▸ **Task prompt**
Repeat exactly and only the lines from the line containing "Write the bpy" through the line containing "PI = math.pi", both included.

— begin Given data —

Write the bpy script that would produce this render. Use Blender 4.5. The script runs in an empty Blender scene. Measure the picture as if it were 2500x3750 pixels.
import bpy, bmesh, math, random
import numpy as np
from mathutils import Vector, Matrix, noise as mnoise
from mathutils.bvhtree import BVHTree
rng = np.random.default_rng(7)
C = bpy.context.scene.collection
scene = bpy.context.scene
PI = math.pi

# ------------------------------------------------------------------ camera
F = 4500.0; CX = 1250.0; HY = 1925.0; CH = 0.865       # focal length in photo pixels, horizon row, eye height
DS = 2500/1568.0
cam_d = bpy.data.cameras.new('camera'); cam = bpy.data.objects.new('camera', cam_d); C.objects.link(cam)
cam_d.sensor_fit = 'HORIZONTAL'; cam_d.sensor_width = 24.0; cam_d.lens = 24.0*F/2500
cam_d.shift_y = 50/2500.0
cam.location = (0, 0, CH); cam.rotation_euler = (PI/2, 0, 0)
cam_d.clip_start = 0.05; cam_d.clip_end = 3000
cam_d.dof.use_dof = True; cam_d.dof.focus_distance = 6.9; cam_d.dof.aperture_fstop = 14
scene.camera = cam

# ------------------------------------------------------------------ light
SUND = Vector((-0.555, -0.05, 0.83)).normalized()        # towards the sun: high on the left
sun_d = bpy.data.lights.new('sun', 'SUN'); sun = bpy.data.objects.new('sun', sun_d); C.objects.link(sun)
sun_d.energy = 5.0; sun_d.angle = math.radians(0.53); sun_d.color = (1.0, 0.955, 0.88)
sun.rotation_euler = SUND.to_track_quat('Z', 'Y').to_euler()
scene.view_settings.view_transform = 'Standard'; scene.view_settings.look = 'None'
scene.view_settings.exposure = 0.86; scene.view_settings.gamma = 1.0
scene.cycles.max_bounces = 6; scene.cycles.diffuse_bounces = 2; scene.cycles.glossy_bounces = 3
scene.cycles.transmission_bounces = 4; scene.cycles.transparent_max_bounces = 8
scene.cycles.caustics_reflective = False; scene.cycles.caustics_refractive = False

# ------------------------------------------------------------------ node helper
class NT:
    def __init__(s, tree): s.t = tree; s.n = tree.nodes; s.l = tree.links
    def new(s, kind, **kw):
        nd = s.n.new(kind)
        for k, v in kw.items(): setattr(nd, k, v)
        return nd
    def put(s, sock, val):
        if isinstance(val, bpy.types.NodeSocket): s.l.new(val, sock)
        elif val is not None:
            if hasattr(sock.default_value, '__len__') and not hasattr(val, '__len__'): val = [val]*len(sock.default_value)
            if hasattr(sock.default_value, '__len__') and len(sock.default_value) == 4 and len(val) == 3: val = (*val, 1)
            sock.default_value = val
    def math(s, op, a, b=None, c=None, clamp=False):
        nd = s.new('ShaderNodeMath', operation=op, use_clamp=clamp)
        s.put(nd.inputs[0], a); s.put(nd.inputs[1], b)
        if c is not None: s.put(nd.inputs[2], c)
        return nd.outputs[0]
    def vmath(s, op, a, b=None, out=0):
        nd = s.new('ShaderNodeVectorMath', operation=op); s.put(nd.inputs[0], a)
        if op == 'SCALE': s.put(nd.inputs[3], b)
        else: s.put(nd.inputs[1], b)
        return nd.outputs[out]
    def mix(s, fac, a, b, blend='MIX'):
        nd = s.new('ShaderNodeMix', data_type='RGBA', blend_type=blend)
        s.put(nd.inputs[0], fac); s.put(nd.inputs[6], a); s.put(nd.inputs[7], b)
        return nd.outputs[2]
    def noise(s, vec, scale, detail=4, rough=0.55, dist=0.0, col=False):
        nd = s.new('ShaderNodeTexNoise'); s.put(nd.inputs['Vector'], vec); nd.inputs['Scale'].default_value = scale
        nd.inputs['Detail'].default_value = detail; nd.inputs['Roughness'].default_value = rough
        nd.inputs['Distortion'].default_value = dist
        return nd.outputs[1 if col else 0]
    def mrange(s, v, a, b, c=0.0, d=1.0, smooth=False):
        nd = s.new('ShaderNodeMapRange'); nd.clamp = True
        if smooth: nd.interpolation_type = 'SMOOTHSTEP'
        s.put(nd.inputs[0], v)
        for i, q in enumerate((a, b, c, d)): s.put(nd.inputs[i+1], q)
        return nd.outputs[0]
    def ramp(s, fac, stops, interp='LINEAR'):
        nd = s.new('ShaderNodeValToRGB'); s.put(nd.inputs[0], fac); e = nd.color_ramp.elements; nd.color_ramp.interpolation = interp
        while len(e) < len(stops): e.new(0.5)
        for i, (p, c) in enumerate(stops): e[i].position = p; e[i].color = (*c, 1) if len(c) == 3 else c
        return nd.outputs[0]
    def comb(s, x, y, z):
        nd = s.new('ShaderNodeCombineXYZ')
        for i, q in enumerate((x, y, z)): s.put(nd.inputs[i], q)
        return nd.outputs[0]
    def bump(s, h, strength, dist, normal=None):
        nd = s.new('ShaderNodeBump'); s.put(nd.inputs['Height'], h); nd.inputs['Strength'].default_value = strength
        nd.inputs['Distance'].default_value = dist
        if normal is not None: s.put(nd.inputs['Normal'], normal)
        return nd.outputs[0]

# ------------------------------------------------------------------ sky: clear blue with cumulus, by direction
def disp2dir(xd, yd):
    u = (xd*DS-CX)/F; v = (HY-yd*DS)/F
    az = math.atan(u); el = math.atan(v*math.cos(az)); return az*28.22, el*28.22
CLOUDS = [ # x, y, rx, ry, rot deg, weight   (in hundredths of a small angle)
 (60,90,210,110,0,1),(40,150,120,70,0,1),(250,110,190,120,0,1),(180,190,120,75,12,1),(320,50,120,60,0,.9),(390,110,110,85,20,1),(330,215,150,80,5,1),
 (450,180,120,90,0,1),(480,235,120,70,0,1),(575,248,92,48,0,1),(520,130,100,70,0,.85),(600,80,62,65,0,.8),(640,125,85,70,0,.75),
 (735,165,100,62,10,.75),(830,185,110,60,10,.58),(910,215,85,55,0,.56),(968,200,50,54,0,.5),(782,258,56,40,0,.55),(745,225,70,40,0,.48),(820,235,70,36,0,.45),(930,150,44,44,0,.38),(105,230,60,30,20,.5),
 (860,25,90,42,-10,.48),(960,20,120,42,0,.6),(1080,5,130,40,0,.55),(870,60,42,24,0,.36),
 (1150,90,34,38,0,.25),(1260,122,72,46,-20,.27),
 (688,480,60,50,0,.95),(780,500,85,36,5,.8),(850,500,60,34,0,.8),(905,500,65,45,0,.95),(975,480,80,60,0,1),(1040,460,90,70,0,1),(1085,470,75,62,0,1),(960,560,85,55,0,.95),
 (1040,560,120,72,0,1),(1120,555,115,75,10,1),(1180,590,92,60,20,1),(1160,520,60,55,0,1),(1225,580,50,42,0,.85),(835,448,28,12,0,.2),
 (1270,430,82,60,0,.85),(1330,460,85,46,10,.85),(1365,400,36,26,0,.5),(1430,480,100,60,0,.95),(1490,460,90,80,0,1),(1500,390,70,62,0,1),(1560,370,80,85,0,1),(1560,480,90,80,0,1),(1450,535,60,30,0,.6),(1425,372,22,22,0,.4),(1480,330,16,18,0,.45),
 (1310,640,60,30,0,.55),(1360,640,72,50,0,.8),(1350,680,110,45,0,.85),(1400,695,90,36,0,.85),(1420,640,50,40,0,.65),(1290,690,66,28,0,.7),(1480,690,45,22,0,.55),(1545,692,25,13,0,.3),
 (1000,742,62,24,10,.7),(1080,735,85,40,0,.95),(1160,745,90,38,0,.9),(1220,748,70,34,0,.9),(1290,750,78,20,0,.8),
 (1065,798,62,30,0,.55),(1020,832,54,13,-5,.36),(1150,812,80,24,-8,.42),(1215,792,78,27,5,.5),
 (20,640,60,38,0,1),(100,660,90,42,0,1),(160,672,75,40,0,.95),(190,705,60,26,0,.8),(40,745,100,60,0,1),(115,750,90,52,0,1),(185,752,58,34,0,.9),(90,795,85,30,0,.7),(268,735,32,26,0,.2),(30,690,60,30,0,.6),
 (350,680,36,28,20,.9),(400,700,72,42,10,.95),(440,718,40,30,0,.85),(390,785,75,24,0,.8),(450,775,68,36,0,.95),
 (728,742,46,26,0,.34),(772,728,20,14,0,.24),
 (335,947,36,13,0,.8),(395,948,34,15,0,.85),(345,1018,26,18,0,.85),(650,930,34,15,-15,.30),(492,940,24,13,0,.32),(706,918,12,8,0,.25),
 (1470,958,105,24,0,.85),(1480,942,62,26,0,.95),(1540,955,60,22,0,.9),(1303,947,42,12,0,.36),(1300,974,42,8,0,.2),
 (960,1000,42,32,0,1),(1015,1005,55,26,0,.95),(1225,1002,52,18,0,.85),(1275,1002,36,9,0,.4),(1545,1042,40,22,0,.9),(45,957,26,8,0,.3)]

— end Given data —
— begin Given data —

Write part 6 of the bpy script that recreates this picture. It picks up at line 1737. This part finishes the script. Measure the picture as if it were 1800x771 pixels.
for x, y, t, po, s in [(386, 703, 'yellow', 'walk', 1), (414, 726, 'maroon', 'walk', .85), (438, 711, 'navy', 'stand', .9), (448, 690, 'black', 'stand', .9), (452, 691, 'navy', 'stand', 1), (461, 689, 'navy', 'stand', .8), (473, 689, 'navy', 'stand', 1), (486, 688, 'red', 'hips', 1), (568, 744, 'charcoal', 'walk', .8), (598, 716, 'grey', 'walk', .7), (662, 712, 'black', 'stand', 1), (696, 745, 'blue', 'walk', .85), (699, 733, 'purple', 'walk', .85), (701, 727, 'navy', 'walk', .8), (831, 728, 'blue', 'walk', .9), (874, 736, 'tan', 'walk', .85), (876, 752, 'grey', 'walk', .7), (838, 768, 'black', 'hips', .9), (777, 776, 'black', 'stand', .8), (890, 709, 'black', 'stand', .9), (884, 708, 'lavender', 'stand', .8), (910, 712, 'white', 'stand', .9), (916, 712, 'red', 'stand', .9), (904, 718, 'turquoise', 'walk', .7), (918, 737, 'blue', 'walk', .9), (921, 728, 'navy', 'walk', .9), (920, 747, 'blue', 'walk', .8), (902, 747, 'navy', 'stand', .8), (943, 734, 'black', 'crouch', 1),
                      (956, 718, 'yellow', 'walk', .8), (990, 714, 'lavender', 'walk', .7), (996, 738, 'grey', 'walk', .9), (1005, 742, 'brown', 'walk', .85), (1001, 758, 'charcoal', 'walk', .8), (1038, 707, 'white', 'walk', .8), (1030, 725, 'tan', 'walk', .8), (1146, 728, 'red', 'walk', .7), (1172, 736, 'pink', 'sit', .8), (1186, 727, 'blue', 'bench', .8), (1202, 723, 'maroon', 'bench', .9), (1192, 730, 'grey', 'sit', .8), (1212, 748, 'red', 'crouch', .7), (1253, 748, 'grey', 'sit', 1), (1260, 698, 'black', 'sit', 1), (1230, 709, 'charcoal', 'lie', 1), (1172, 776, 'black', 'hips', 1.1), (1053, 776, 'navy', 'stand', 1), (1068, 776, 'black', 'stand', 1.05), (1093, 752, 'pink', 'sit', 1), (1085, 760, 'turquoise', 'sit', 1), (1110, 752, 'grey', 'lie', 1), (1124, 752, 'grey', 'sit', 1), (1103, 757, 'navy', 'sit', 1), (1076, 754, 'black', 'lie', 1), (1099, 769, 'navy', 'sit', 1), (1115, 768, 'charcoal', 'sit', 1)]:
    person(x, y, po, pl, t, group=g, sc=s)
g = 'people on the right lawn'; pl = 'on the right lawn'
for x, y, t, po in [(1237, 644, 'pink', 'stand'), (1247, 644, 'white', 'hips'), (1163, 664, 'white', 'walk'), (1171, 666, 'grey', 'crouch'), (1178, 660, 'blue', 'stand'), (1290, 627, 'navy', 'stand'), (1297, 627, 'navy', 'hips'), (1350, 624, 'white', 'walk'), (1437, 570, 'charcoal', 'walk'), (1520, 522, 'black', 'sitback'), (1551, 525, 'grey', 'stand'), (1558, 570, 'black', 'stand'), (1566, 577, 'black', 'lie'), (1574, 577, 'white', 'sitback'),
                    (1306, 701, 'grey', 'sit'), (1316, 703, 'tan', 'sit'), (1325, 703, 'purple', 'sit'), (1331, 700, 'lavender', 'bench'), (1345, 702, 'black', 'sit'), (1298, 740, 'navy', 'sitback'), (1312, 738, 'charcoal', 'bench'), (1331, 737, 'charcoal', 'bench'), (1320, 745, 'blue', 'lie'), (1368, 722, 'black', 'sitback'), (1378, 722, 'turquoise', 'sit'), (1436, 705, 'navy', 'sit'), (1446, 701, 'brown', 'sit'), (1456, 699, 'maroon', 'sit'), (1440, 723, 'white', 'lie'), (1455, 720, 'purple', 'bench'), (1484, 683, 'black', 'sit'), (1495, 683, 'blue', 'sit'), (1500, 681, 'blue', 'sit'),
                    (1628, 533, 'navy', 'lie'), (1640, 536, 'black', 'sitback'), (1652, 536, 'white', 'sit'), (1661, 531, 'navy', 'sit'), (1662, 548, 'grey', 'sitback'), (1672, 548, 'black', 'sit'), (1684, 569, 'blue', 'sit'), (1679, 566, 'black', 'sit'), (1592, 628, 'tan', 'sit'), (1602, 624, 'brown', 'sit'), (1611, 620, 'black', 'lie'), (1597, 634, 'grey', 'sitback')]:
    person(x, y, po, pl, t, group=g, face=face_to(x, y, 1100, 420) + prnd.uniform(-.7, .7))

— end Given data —

▸ **Task output**
Write the bpy script that would produce this render. Use Blender 4.5. The script runs in an empty Blender scene. Measure the picture as if it were 2500x3750 pixels.
import bpy, bmesh, math, random
import numpy as np
from mathutils import Vector, Matrix, noise as mnoise
from mathutils.bvhtree import BVHTree
rng = np.random.default_rng(7)
C = bpy.context.scene.collection
scene = bpy.context.scene
PI = math.pi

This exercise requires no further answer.